Dexia wordt verzocht uiterlijk acht dagen voor de enquête bij het hof het volledige formulier aan het hof en [appellanten] te doen toekomen. Productie 45 voornoemd omvat alleen bladzijde 4 ervan.
3.8.
Het hof zal uit proceseconomische overwegingen reeds thans het in eerste aanleg onbesproken verweer van Dexia dat zij de vernietigingsbrief van 26 mei 2005 niet heeft ontvangen behandelen. Op [appellanten] rust de bewijslast dat Dexia deze brief heeft ontvangen. Anders dan [appellanten] menen kan enkel uit het verzendbewijs van deze brief niet worden afgeleid dat Dexia deze brief heeft ontvangen.

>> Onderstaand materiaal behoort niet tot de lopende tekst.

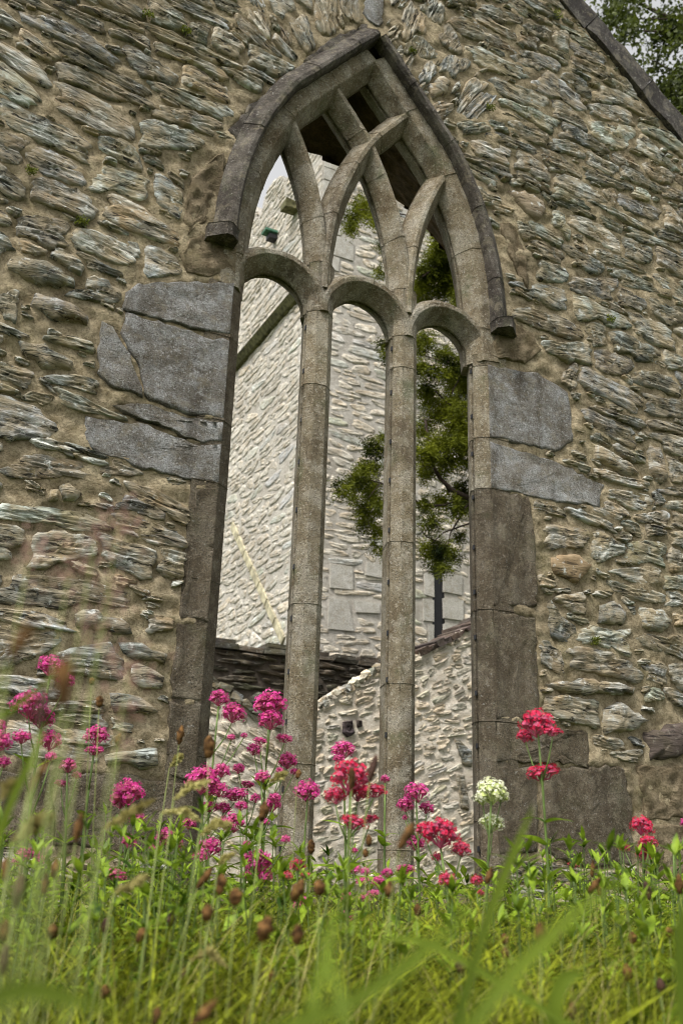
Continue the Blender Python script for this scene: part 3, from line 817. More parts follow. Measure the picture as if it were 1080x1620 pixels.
# slanting yellowed stone fillet (old roof line) on the left face
p0, p1 = on_x(368, 830, TX), on_x(450, 1015, TX); ddv = p1-p0; nn = 7
for i in range(nn):
    a = p0+ddv*(i+.03)/nn; b = p0+ddv*(i+.97)/nn; u = (b-a)/np.linalg.norm(b-a); pn = np.cross(u, (1, 0, 0)); mb = MB()
    v = []
    for e in (a, b):
        for w_, d_ in ((-.06, .03), (-.06, -.03), (.06, -.03), (.06, .03)): v.append(tuple(e+pn*w_+np.array([d_, 0, 0])))
    mb.add(v, [(0, 1, 2, 3), (7, 6, 5, 4), (0, 4, 5, 1), (1, 5, 6, 2), (2, 6, 7, 3), (3, 7, 4, 0)]); mb.obj('roof_line_stone', M['lead'], TOWER, False)

# dark low wall with overhanging slate coping
DY = 5.6
def pd(x, y): return tuple(on_y(x, y, DY)[[0, 2]])
DARK = thing('dark_slate_wall', 'low dark slate wall with a thin overhanging coping crossing behind the window', 'wall', (0.8, DY, -.65))
dl, dr = pd(300, 1012), pd(660, 1068)
zt = (pd(350, 1022)[1]+pd(600, 1060)[1])/2
polyD = [(dl[0], -.8), (dr[0]+1.2, -.8), (dr[0]+1.2, zt), (dl[0], zt)]
wall_face(DARK, ((0, DY, 0), (1, 0, 0), (0, 1, 0)), polyD, M['dwstone'], M['dwmortar'], (.05, .12), (.2, .55), .014, lambda s, z: rng.normal(0, .06), 200, step=.04, prot=(.01, .05), strata=.014, pitch=.03, small=((300, (.1, .25), .3),))
s = dl[0]
while s < dr[0]+1.1:
    L = rnd.uniform(.18, .42); h = rnd.uniform(.035, .055)
    mb = MB(); mb.box((s+L/2, DY+.34+rnd.uniform(-.03, .02), zt+h/2+.002), (L-.015, .75, h), jit=.008); mb.obj('coping_slate', M['dwstone'], DARK, False); 
    if rnd.random() < .8:
        mb = MB(); mb.box((s+L/2, DY+.32+rnd.uniform(-.02, .03), zt+h+.03), (L*.8, .7, .045), jit=.008); mb.obj('coping_slate', M['dwstone'], DARK, False)
    s += L

# cream limed wall with a raking top in front of it
GY = 3.6
def pg(x, y): return tuple(on_y(x, y, GY)[[0, 2]])
CREAM = thing('cream_raking_wall', 'cream limewashed rubble wall whose broken top rakes up to the right behind the window', 'wall', (0.9, GY, -.65))
rake = [pg(x, y) for x, y in ((290, 1040), (345, 1084), (398, 1118), (430, 1143), (450, 1148), (476, 1138), (510, 1112), (548, 1088), (575, 1070), (605, 1055), (640, 1043), (662, 1034), (700, 1014), (745, 990), (800, 960), (860, 925))]
polyG = [(rake[0][0], -.8)]+rake+[(rake[-1][0], -.8)]
spots = [[(541, 1141), (556, 1140), (560, 1160), (548, 1168), (540, 1160)], [(563, 1139), (571, 1139), (572, 1150), (564, 1151)], [(716, 1168), (728, 1172), (746, 1190), (746, 1215), (733, 1212)], [(721, 1222), (733, 1225), (741, 1285), (728, 1280)]]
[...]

Verder bewijs van de zijde van [appellanten] op dit punt ontbreekt. [appellanten] wijzen ter onderbouwing van hun standpunt weliswaar op verschillende omstandigheden, maar hun argumenten zijn onvoldoende klemmend om het (voorshands) bewijs daaraan te ontlenen. [appellanten] zullen overeenkomstig hun aanbod in de gelegenheid worden gesteld (nader) bewijs te leveren dat Dexia de vernietigingsbrief van 26 mei 2005 heeft ontvangen.
3.9.
Iedere verdere beslissing zal worden aangehouden.

4.Beslissing

Het hof:
laat [appellanten] toe tot het leveren van tegenbewijs tegen het bewijsvermoeden dat [appellante sub 2] eerder dan drie jaar voor de vernietigingsbrieven van 20 en 26 mei 2005 wetenschap heeft gehad van de leaseovereenkomsten;
laat [appellanten] toe tot het leveren van bewijs dat Dexia de vernietigingsbrief van
26 mei 2005 heeft ontvangen;
bepaalt dat als [appellanten] dit (tegen)bewijs wensen te leveren door getuigen een getuigenverhoor zal plaatshebben ten overstaan van het hierbij tot raadsheer-commissaris benoemde lid van het hof, mr. J.W.M. Tromp, die daartoe zitting zal houden in één van de zalen van het Paleis van Justitie aan het IJdok 20 te Amsterdam op een nader door de raadsheer-commissaris te bepalen dag en uur;
verwijst de zaak naar de rolzitting van 2 december 2014 voor opgave door de advocaat van [appellanten] van verhinderdata aan beide zijden (ook die van getuigen) in de periode december 2014 tot en met maart 2015;
houdt iedere verdere beslissing aan.
Dit arrest is gewezen door mrs. M.M.M. Tillema, J.W.M. Tromp en P.W.A. van Geloven en door de rolraadsheer in het openbaar uitgesproken op 18 november 2014.